━━━ Material

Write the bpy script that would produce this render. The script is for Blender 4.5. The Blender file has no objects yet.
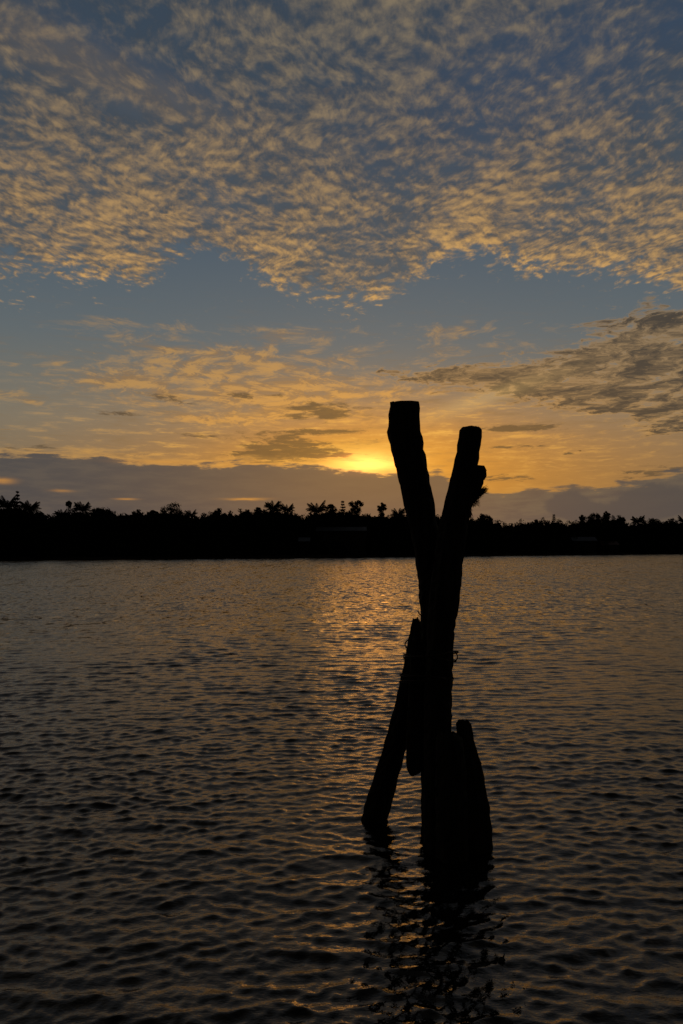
import bpy, bmesh, math, random
import numpy as np
from mathutils import Vector, Matrix, Euler

# ------------------------------------------------------------------ camera, sky, sun, exposure
S = bpy.context.scene
COL = S.collection
W, H = 683, 1024
CAM_Z = 2.5
PITCH = math.radians(2.70)
ROLL = math.radians(0.30)
cam_d = bpy.data.cameras.new('camera')
cam = bpy.data.objects.new('camera', cam_d)
COL.objects.link(cam)
cam_d.sensor_fit = 'VERTICAL'
cam_d.sensor_height = 36.0
cam_d.lens = 28.0
cam_d.clip_start = 0.1
cam_d.clip_end = 30000
cam.location = (0, 0, CAM_Z)
RM = Euler((math.pi/2 + PITCH, 0, 0)).to_matrix() @ Matrix.Rotation(-ROLL, 3, 'Z')
cam.rotation_euler = RM.to_euler()
S.camera = cam
FPX = H * 28.0 / 36.0

S.view_settings.view_transform = 'Standard'
S.view_settings.look = 'None'
S.view_settings.exposure = 0.0
S.view_settings.gamma = 1.0
S.view_settings.use_curve_mapping = False
S.cycles.max_bounces = 2
S.cycles.diffuse_bounces = 1
S.cycles.glossy_bounces = 2


def ray(x, y):
    d = RM @ Vector(((x - W/2) / FPX, -(y - H/2) / FPX, -1))
    return d.normalized()


def at(x, y, Y):                       # the point at distance Y north of the camera seen in that direction
    d = ray(x, y)
    return Vector((0, 0, CAM_Z)) + d * (Y / d.y)


def azel(x, y):
    d = ray(x, y)
    return math.degrees(math.atan2(d.x, d.y)), math.degrees(math.asin(d.z))


def lin(c):
    r = []
    for v in c:
        v = v / 255.0
        r.append(v/12.92 if v <= 0.04045 else ((v + 0.055)/1.055) ** 2.4)
    return r

SUN_AZ, SUN_EL = azel(370, 466)

# ---- small expression language over shader nodes
class N:
    nt = None


class E:
    def __init__(s, sock): s.s = sock
    def __add__(a, b): return mth('ADD', a, b)
    __radd__ = __add__
    def __sub__(a, b): return mth('SUBTRACT', a, b)
    def __rsub__(a, b): return mth('SUBTRACT', b, a)
    def __mul__(a, b): return mth('MULTIPLY', a, b)
    __rmul__ = __mul__
    def __truediv__(a, b): return mth('DIVIDE', a, b)
    def __rtruediv__(a, b): return mth('DIVIDE', b, a)


def plug(sock, v):
    if isinstance(v, E): N.nt.links.new(v.s, sock)
    else: sock.default_value = v


def mth(op, *a, clamp=False):
    n = N.nt.nodes.new('ShaderNodeMath'); n.operation = op; n.use_clamp = clamp
    for i, v in enumerate(a): plug(n.inputs[i], v)
    return E(n.outputs[0])


def clamp01(a): return mth('ADD', a, 0.0, clamp=True)


def sstep(v, a, b):
    n = N.nt.nodes.new('ShaderNodeMapRange'); n.interpolation_type = 'SMOOTHSTEP'
    plug(n.inputs['Value'], v); plug(n.inputs['From Min'], a); plug(n.inputs['From Max'], b)
    return E(n.outputs[0])


def vec(x, y, z=0.0):
    n = N.nt.nodes.new('ShaderNodeCombineXYZ')
    plug(n.inputs[0], x); plug(n.inputs[1], y); plug(n.inputs[2], z)
    return E(n.outputs[0])


def noise(v, scale, detail=3.0, rough=0.55, dist=0.0, lac=2.0):
    n = N.nt.nodes.new('ShaderNodeTexNoise'); n.noise_dimensions = '3D'
    plug(n.inputs['Vector'], v)
    n.inputs['Scale'].default_value = scale; n.inputs['Detail'].default_value = detail
    n.inputs['Roughness'].default_value = rough; n.inputs['Distortion'].default_value = dist
    n.inputs['Lacunarity'].default_value = lac
    return E(n.outputs[0])


def mixc(f, a, b):
    n = N.nt.nodes.new('ShaderNodeMix'); n.data_type = 'RGBA'
    plug(n.inputs[0], f)
    for i, v in ((6, a), (7, b)):
        if isinstance(v, E): plug(n.inputs[i], v)
        else: n.inputs[i].default_value = (*lin(v), 1)
    return E(n.outputs[2])


def curve(v, pts, lo, hi):
    """piecewise function of v (pts: list of (x, value)); values scaled lo..hi inside a colour ramp"""
    pts = sorted(pts)
    x0, x1 = pts[0][0], pts[-1][0]
    t = mth('DIVIDE', v - x0, x1 - x0, clamp=True)
    n = N.nt.nodes.new('ShaderNodeValToRGB'); cr = n.color_ramp; cr.interpolation = 'LINEAR'
    while len(cr.elements) > 1: cr.elements.remove(cr.elements[-1])
    for i, (x, y) in enumerate(pts):
        p = (x - x0) / (x1 - x0)
        e = cr.elements[0] if i == 0 else cr.elements.new(p)
        e.position = p
        g = (y - lo) / (hi - lo)
        e.color = (g, g, g, 1)
    plug(n.inputs[0], t)
    return E(n.outputs[0]) * (hi - lo) + lo


def cramp(v, pts):
    n = N.nt.nodes.new('ShaderNodeValToRGB'); cr = n.color_ramp
    while len(cr.elements) > 1: cr.elements.remove(cr.elements[-1])
    for i, (p, c) in enumerate(pts):
        e = cr.elements[0] if i == 0 else cr.elements.new(p)
        e.position = p; e.color = (*lin(c), 1)
    plug(n.inputs[0], v)
    return E(n.outputs[0])


world = bpy.data.worlds.new('World'); S.world = world
world.use_nodes = True
world.cycles.sampling_method = 'MANUAL'
world.cycles.sample_map_resolution = 512
nt = world.node_tree; N.nt = nt
for n in list(nt.nodes): nt.nodes.remove(n)
out = nt.nodes.new('ShaderNodeOutputWorld')
bg = nt.nodes.new('ShaderNodeBackground')
nt.links.new(bg.outputs[0], out.inputs[0])
tc = nt.nodes.new('ShaderNodeTexCoord')
sep = nt.nodes.new('ShaderNodeSeparateXYZ')
nt.links.new(tc.outputs['Generated'], sep.inputs[0])
dx, dy, dz = E(sep.outputs[0]), E(sep.outputs[1]), E(sep.outputs[2])
az = mth('ARCTAN2', dx, dy) * (180/math.pi)
el = mth('ARCSINE', dz) * (180/math.pi)
zc = mth('MAXIMUM', dz, 0.0) + 0.03
px, py = dx / zc, dy / zc
PV = vec(px, py, 0.0)

# large slow warps (degrees)
w1 = noise(PV, 1.3, 3.0, 0.6) - 0.5
w2 = noise(vec(px + 7.3, py - 3.1, 2.0), 2.6, 4.0, 0.6) - 0.5
AEV = vec(az * 0.1, el * 0.28, 0.0)
w3 = noise(AEV, 2.2, 4.0, 0.62) - 0.5                  # streaky warp for the low clouds
w4 = noise(vec(az * 0.1, el * 0.42, 5.0), 6.5, 4.0, 0.6) - 0.5


def blob(x, y, rx, ry, wa=0.0, we=0.0, tilt=0.0):
    """soft elliptical region of sky, centre and radii given in picture pixels"""
    a, e = azel(x, y); k = math.degrees(1 / FPX)
    A = (az - a) * (1/(rx*k)); B = (el - e)
    if tilt: B = B - (az - a) * math.tan(math.radians(tilt))
    B = B * (1/(ry*k))
    if wa: A = A + w3 * wa
    if we: B = B + w4 * we
    q = A*A + B*B
    return mth('EXPONENT', q * -1.0)


def edge(pts):
    ps = [azel(x, y) for x, y in pts]
    es = [e for _, e in ps]
    return curve(az, ps, min(es), max(es))

# --- clear sky
t = mth('DIVIDE', el, 45.0, clamp=True)
clear = cramp(t, [(0.0, (100, 90, 76)), (0.10, (104, 98, 82)), (0.20, (112, 112, 102)), (0.33, (92, 102, 107)),
                  (0.50, (70, 86, 101)), (0.75, (52, 71, 90)), (1.0, (44, 60, 80))])
glow_w = blob(395, 478, 310, 72)
clear = mixc(glow_w * 0.95, clear, (180, 122, 50))
glow_m = blob(372, 464, 120, 44)
clear = mixc(glow_m * 0.9, clear, (230, 152, 50))
glow_s = blob(364, 463, 44, 16)
clear = mixc(glow_s, clear, (255, 202, 88))
col = clear

fs = noise(vec(az * 0.12 + w3 * 0.12, el * 0.75, 13.0), 3.0, 6.0, 0.66)
veil = clamp01(blob(370, 420, 420, 75))
col = mixc(veil * sstep(fs, 0.50, 0.72) * 0.55, col, (128, 98, 60))
col = mixc(clamp01(blob(350, 440, 260, 42)) * sstep(fs, 0.50, 0.30) * 0.75, col, (244, 180, 80))
# warm -> bright lit colour for cloud rims as a function of the distance to the sun
prox = clamp01(blob(375, 455, 260, 85) * 1.0)
lit_c = mixc(prox, (164, 130, 82), (232, 162, 68))
lit_c = mixc(clamp01(glow_s * 1.1), lit_c, (255, 216, 120))
drk_c = mixc(prox, (84, 78, 76), (150, 106, 58))

# --- thin mid-level sheet (altocumulus streaks left of and above the sun)
mv = vec(px * 1.0 + w1 * 0.7, py * 0.62, 1.5)
mn = noise(mv, 5.6, 6.0, 0.68)
mn_b = noise(vec(px * 1.0 + w1 * 0.7, py * 0.62 + 0.07, 1.5), 5.6, 6.0, 0.68)
ms = noise(vec(az * 0.1, el * 0.5, 11.0), 2.4, 4.0, 0.6) - 0.5
mreg = clamp01(blob(250, 364, 135, 30, 0.9, 0.9, -4) * 0.95 + blob(110, 382, 110, 18, 0.8, 1.0, -5) * 0.8
               + blob(320, 408, 150, 26, 0.8, 0.8) * 0.75 + blob(25, 400, 60, 10, 0.4, 1.0, -4) * 0.5
               + blob(190, 420, 90, 7, .5, 1.0) * 0.35 + blob(470, 345, 80, 16, 0.6, 1.2) * 0.50
               + blob(560, 450, 130, 30, 0.6, 1.0) * 0.50 + blob(60, 454, 190, 7, 0.3, 0.8) * 0.8
               + blob(80, 332, 80, 5, 0.4, 1.0) * 0.35 + blob(290, 334, 55, 6, 0.4, 1.0) * 0.5 + blob(180, 322, 170, 9, 0.5, 1.0) * 0.32 + blob(440, 328, 90, 9, 0.5, 1.0) * 0.4)
m_a = sstep(mn + mreg * 0.42 + ms * 0.5, 0.66, 1.02)
m_l = sstep((mn - mn_b) * 4.0 + mn * 0.6, -0.02, 0.62)
col = mixc(m_a * 0.85, col, mixc(m_l, mixc(0.40, drk_c, lit_c), lit_c))

# --- dark ragged clouds with lit rims (right-hand bank and small ones round the sun)
dn = noise(vec(px * 1.0 + w2 * 0.5, py * 0.62, 4.0), 6.5, 6.0, 0.70)
dreg = clamp01(blob(470, 374, 85, 9, 0.7, 1.1, -1.5) * 1.0 + blob(585, 384, 130, 19, 0.7, 0.9, -2) * 1.1
               + blob(640, 345, 80, 34, 0.6, 0.9, 8) * 1.05 + blob(690, 375, 60, 34, 0.5, 0.8) * 0.9
               + blob(668, 420, 30, 15, 0.6, 0.9) * 1.05 + blob(610, 405, 45, 8, 0.5, 0.8) * 0.75)
dsm = clamp01(blob(322, 411, 50, 10, 0.6, 0.9) * 1.1 + blob(285, 448, 50, 12, 0.8, 0.9) * 1.2
              + blob(262, 456, 34, 8, 0.5, 0.9) * 0.6
              + blob(517, 428, 42, 4.5, 0.35, 0.35) * 1.3 + blob(518, 447, 40, 2.6, 0.3, 0.7) * 0.8
              + blob(500, 478, 46, 4.5, 0.6, 0.9) * 0.75 + blob(168, 399, 34, 5, 0.6, 0.9, -8) * 0.8
              + blob(195, 435, 34, 3, 0.5, 0.9) * 0.8 + blob(30, 448, 30, 4, 0.4, 0.9) * 0.7
              + blob(571, 453, 10, 2.2, 0.3, 0.5) * 0.9 + blob(390, 440, 40, 3, .5, 1.0) * 0.4
              + blob(655, 472, 45, 7, 0.7, 0.9) * 0.75 + blob(330, 455, 30, 3.5, 0.6, 1.0) * 0.8
              + blob(245, 395, 60, 4, 0.6, 1.0) * 0.75 + blob(120, 414, 50, 3.5, 0.6, 1.0) * 0.6 + blob(310, 432, 60, 3.5, 0.6, 1.0) * 0.8)
d_raw = dn * 1.7 + dreg * 0.52
d_rim = sstep(d_raw, 1.06, 1.28)
d_core = sstep(d_raw, 1.12, 1.36)
col = mixc(d_rim * 0.62, col, lit_c)
col = mixc(d_core * 0.92, col, mixc(sstep(dn, 0.40, 0.62), mixc(prox, (124, 104, 78), (142, 106, 64)), mixc(prox, (50, 50, 51), (72, 61, 48))))
s_core = sstep(dn * 1.7 + dsm * 0.62, 1.12, 1.42)
col = mixc(s_core * 0.88, col, mixc(prox, (74, 66, 58), (104, 78, 46)))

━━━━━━

#### [Requirement]
Each line from the top of the material through the line containing "from mathutils import Vector, Matrix, Euler" should be reproduced exactly; please drop any images.

#### [Result of this task]
Write the bpy script that would produce this render. The script is for Blender 4.5. The Blender file has no objects yet.
import bpy, bmesh, math, random
import numpy as np
from mathutils import Vector, Matrix, Euler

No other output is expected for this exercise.